Being the daughter of two teachers initially made Pressman reluctant to teach. “I was envisioning law school as a possible future path, but a few months into my senior year at Hotchkiss, Mr. Drake offered me the opportunity to pursue an independent study and serve as a teaching assistant for his modern European history class. I got to help plan and prepare for classes, facilitate discussion, and teach a whole unit. I felt inspired in my work with history in an entirely new way, and I vividly remember a particular discussion in that class when I thought to myself, ‘Now I understand why people do this for their whole lives.’” 

She praised Drake, the Class of 1938 Teaching Chair and instructor in history, for teaching students to engage at the highest level and “bringing joy” to every moment in the classroom. 

Other teachers in the history department and beyond inspired her as well. “Bryan Smith’s U.S. history class called me to focus on fundamental questions of race, class, and power in Southern history and, more broadly, American history. My father’s course on the Holocaust embodied the power of deep interdisciplinary thinking, bringing multiple and varied scholarly lenses to the most challenging and troubling history—something that I work to introduce students to in my own teaching.”

Pressman was also passionate about theatre at Hotchkiss. “Watching productions at Hotchkiss when I was little was formative,” she said. “I joined the Hotchkiss Dramatic Association, and my work on stage in Walker Auditorium and in the Black Box led me to discover things about myself and the human experience, as well as other ways of looking at the world. I could take risks in the context of theatre that I wasn't ready to take in life. That’s part of the magic of theatre.”

She went on to Yale, graduating in 2002 summa cum laude and Phi Beta Kappa with distinction in history. She focused on American history, particularly Southern history, and issues of race and slavery. She spent a summer working as a research assistant for a Yale historian followed by a Richter Fellowship, where she pursued her own research at UNC-Chapel Hill.

Hotchkiss Alum of the Month Emily Pressman

She taught for a year at Phillips Academy in Andover, MA, followed by a fellowship to the Klingenstein Summer Institute through Columbia Teachers College. Additionally, she pursued studies in England, Ireland, and Northern Ireland, including a program focused on educational leadership at Oxford.

Returning to Yale in 2008 for a master’s degree in history, Pressman furthered her work in 19th-century American history and Southern history. Her studies also encompassed 20th-century American conservatism, comparative genocide studies, and issues in historical memory. Her graduate research brought her back to Delaware to the state archives, as part of her examination of massive resistance to school desegregation in Milford, DE, in 1954. 

She was appointed to the faculty of the Klingenstein Summer Institute in 2021, where she is a lead teacher in history and mentors early-career teachers from around the country and the world. She is also a co-founder of the St. Andrew’s Summer Institute. “We host a small cohort of St. Andrew’s faculty to engage in new thinking, research, collaboration, and reflection on our work as teachers, advisors, counselors, dorm parents, and coaches.”

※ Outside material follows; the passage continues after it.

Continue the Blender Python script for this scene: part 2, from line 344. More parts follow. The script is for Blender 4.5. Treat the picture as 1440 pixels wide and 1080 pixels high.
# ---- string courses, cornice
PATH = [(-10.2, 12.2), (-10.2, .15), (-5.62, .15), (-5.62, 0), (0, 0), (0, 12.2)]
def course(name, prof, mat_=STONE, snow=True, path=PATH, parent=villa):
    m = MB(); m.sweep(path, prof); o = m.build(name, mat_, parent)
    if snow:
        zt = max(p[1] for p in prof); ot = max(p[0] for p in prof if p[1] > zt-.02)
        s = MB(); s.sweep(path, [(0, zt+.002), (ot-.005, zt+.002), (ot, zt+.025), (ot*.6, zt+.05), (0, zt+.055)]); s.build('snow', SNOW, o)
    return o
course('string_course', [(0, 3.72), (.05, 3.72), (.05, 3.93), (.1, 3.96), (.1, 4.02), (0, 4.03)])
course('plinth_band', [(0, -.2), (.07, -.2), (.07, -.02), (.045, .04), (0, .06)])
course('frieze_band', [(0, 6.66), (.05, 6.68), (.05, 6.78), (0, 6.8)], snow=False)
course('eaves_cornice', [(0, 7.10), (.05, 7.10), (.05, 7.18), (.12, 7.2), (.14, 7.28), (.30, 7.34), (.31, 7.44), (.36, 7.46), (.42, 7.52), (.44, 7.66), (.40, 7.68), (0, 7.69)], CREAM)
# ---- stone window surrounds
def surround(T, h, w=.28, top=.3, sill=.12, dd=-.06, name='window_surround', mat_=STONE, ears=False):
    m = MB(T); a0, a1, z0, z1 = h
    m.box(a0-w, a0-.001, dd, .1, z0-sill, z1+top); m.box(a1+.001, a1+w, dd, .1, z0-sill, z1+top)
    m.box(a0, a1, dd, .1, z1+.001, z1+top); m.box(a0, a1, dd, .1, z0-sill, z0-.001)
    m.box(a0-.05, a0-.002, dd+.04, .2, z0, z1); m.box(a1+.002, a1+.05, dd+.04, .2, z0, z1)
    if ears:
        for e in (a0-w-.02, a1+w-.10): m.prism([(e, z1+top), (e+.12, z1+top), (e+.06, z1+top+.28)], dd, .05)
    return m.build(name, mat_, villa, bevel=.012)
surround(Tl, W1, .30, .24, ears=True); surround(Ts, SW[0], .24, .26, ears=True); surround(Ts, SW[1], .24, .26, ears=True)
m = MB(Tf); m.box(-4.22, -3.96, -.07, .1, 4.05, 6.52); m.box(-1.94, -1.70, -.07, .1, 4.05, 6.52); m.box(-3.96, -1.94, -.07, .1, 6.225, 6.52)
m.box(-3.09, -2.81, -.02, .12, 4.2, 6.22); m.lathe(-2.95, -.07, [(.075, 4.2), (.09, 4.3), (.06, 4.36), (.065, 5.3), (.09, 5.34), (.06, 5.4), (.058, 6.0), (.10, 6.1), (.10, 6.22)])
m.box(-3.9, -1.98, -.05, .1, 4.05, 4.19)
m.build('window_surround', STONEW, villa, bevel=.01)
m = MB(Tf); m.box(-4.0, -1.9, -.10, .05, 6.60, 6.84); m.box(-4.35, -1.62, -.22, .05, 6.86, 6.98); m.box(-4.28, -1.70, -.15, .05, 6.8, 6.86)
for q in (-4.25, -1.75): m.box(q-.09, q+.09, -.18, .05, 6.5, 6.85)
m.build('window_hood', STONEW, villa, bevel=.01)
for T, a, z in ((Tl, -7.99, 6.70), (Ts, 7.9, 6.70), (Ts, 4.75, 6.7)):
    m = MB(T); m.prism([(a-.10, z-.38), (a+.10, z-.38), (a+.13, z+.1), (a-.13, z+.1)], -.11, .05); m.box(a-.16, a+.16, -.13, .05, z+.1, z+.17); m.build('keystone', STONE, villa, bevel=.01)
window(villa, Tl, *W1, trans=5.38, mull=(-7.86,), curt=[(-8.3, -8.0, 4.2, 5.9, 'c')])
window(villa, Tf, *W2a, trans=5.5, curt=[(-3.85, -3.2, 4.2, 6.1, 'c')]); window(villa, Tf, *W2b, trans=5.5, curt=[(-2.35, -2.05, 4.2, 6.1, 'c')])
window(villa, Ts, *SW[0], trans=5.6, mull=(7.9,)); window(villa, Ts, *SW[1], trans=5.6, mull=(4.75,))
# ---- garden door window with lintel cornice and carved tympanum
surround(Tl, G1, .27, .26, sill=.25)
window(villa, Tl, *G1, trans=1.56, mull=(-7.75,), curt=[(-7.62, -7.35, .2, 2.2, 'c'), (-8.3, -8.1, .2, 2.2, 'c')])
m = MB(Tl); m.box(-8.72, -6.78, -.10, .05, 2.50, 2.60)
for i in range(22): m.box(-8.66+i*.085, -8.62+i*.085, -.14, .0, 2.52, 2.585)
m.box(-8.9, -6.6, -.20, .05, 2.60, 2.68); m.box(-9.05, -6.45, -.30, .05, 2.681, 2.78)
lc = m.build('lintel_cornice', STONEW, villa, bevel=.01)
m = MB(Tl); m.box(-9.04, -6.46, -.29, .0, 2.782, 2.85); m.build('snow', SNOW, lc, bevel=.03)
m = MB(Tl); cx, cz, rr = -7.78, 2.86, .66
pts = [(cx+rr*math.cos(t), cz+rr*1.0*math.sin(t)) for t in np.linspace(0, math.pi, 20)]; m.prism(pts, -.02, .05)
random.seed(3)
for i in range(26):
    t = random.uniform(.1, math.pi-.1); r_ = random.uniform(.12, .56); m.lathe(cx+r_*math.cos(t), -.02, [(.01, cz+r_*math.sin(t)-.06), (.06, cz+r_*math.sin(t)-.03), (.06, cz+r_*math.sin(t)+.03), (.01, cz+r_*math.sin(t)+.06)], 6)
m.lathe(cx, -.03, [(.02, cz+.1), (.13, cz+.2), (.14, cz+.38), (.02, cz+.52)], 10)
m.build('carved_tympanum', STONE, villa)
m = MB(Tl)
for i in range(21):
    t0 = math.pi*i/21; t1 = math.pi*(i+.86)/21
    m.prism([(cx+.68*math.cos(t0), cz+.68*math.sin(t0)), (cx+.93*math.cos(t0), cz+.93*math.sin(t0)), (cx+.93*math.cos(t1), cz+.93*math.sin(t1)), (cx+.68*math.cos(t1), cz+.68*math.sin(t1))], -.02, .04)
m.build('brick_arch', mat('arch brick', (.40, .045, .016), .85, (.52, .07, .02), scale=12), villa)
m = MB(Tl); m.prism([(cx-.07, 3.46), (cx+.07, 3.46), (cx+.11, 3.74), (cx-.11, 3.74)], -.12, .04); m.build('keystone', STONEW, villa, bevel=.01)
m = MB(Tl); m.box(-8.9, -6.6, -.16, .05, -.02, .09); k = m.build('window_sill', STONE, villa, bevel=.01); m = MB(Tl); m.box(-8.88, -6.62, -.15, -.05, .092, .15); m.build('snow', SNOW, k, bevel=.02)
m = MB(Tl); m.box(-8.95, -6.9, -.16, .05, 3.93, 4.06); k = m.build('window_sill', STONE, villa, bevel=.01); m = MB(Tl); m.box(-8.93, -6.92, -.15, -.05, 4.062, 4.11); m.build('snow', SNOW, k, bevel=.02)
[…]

She draws inspiration as both a historian and a teacher from a (perhaps apocryphal) quip Benjamin Franklin purportedly said to Elizabeth Willing Powel as he emerged from the Constitutional Convention in Philadelphia in 1787, having finally agreed on a new plan for the government to propose to the states for ratification. “Well, Doctor, what have we got, a republic or a monarchy?” Powell supposedly asked. Franklin's reply: “A republic, if you can keep it.”

Pressman explains: “What does it mean—and what does it take—to ‘keep’ a democratic republic? As educators, we foster in our students independent thinking and habits of mind and heart that will allow them to engage critically, thoughtfully, and empathetically as citizens. All of us who teach history feel a particular responsibility to which our discipline speaks especially powerfully. But it only does that if we maintain our responsibility as historians and educators—and, more broadly, citizens—to seek and tell the truth about the past. With efforts to restrict student learning in public schools and to influence and limit what can be taught on college campuses, we may be looking at a moment when independent schools have a particularly critical role to play in keeping the republic and maintaining the independence to prepare students to engage in the complexities of the world we live in.”

Women’s History Month in March celebrates the critical roles that women have played as makers and shapers of history. “But women’s history is also, of course, the history of all of us,” she said. “To celebrate the history of women at Hotchkiss in this 50th anniversary of coeducation year—to tell the stories of women’s experiences here, to confront the challenges they faced, and to recognize how their contributions have created the School of today—is to tell the history of Hotchkiss.”